In case of a conflict:
Strategically, so that when you confront that person, you can give them several examples of their misbehaviour (at least three), so they can’t easily weasel out of your accusations. It might mean failing to concede when they offer you their counterarguments. People rarely have more than four at hand.
This is genuine conflict, however, and it’s neither pleasant nor easy. You must also know clearly what you want out of the situation, and be prepared to clearly articulate your desire. It’s a good idea to tell the person you are confronting exactly what you would like them to do instead of what they have done or currently are doing.
Rule 12 / Pet a cat when you encounter one on the street #
Tajfel’s studies demonstrated two things: first, that people are social; second, that people are antisocial. People are social because they like the members of their own group. People are antisocial because they don’t like the members of other groups.
- Life is suffering (this is the main tenet of all major religions).
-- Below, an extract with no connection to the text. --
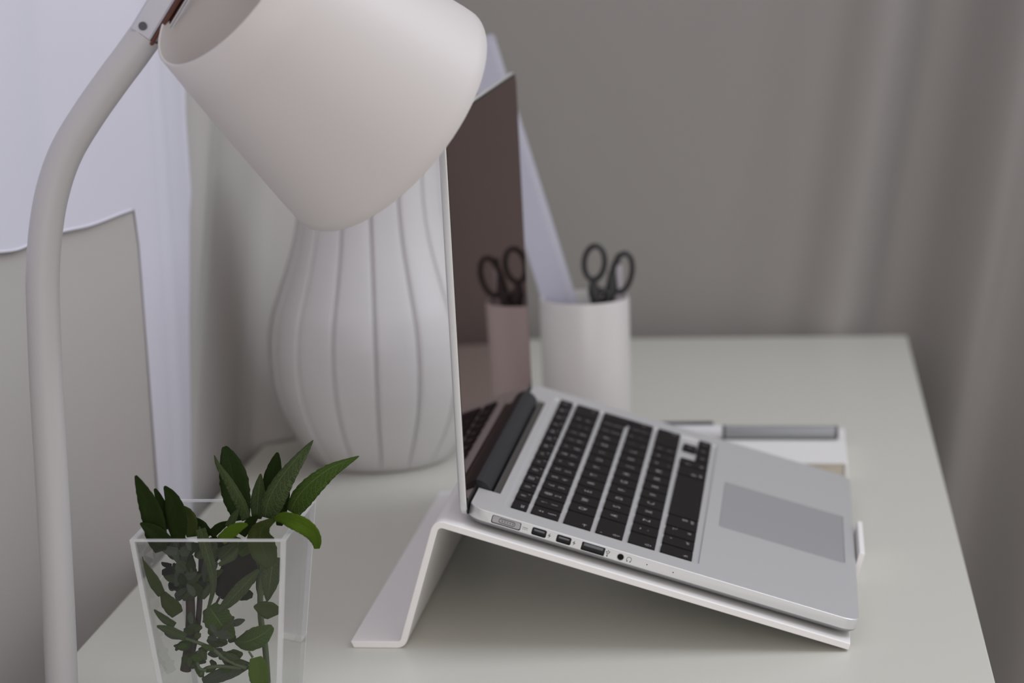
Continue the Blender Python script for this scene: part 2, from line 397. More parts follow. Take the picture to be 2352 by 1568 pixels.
# hinge cover and vent strip
mb = MB(); prof = [(7.0, -6), (7.0, -.6), (6.6, .2), (5.3, 1.6), (3.6, 2.9), (1.6, 3.6), (-1.0, 3.9), (-3.2, 3.7), (-4.0, 2.5), (-4.0, -3), (-2, -6.5)]
mb.loft([[(u, v, w) for u, w in prof] for v in (V1+1.2, W-V1-1.2)]); mb.build('hinge_cover', MT['hinge'], LAP, smooth=50)
mb = MB(); mb.box(8.6, CU-.05, V1+.1, W-V1-.1, -6, -1.0)
for k in range(58): mb.box(9.3, 12.2, V1+3+k*4.0, V1+5.4+k*4.0, -1.05, -.75)
mb.build('vent_strip', MT['vent'], LAP)
mb = MB(); mb.box(-2, 8.55, V1+.2, W-V1-.2, -8, -6.2); mb.build('hinge_recess', MT['gasket'], LAP)

# port interiors
def rr_side(u0, u1, w0, w1, r, v0, v1, name, m_, par=LAP):
    mb = MB(); mb.loft([side_ring(u0, u1, w0, w1, r, v0), side_ring(u0, u1, w0, w1, r, v1)]); return mb.build(name, m_, par, smooth=40)
MT['mag'] = mat('satin_port_metal', (.42, .41, .43), .4, metal=.7)
o = rr_side(14.1, 29.8, -5.15, -1.35, .8, .45, 3, 'power_port', MT['mag']); o['label'] = 'satin grey charging port'
mb = MB(); rg = lambda q, v: side_ring(18.0-q, 26.6+q, -4.2-q, -2.3+q, .9+q, v)
mb.loft([rg(0, .2), rg(.35, .2), rg(.35, .46), rg(0, .46)], False, False); mb.grid([rg(0, .2), rg(0, .46)], close_v=True)
for k in range(5): mb.box(19.3+k*1.5, 20.0+k*1.5, .3, .46, -3.5, -2.9)
mb.build('contact_ring', MT['mark'], o)
for nm, k in (('display_port_a', 0), ('display_port_b', 1)):
    p = ports[nm]
    rr_side(p[0]+1.2, p[1]-1.2, -3.2, -2.2, .3, .7, 3, 'display_port', MT['port_in'])
rr_side(65.6, 76.3, -3.2, -1.7, .2, .8, 3, 'usb_port', MT['port_in'])
mb = MB(); q = [(86.4+r_*math.cos(a), v, -3.35+r_*math.sin(a)) for v, r_ in ((-.04, 2.05), (-.04, 1.75), (.8, 1.6), (.8, 2.05)) for a in [2*math.pi*k/24 for k in range(24)]]
mb.grid([q[i*24:(i+1)*24] for i in range(4)], close_u=True, close_v=True); mb.build('headphone_jack', MT['mag'], LAP, smooth=40)

# little 2d marks: polygons / strokes drawn in a plane
def stroke(mb, pts, wd, fn):
    """pts 2d polyline -> thin ribbons, fn maps 2d to 3d"""
    for (xa, ya), (xb, yb) in zip(pts, pts[1:]):
        d = math.hypot(xb-xa, yb-ya) or 1; nx, ny = -(yb-ya)/d*wd/2, (xb-xa)/d*wd/2
        mb.add([fn(xa+nx, ya+ny), fn(xb+nx, yb+ny), fn(xb-nx, yb-ny), fn(xa-nx, ya-ny)], [[0, 1, 2, 3]])
def poly(mb, pts, fn): mb.add([fn(*p) for p in pts], [list(range(len(pts)))])
sidefn = lambda u0, w0: (lambda x, y: (u0+x, -.03, w0+y))
def icon(name, u0, w0, draw):
    mb = MB(); draw(mb, sidefn(u0, w0)); mb.build(name, MT['mark'], LAP)
def d_dc(mb, f):
    stroke(mb, [(-1.5, .45), (1.5, .45)], .3, f)
    for k in (-1.1, 0, 1.1): stroke(mb, [(k-.35, -.45), (k+.35, -.45)], .3, f)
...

- The idea is that life is suffering, and you’re going to encounter difficulties at some point. But you should do your duty, don’t whine and enjoy happy moments (so pet a cat when given a chance).
- If you encounter such a crisis:
- Set aside some time to talk and to think about the illness or other crisis and how it should be managed every day.
- You’re in a war, not a battle, and a war is composed of many battles.
- So it is paramount to keep your sanity and energy.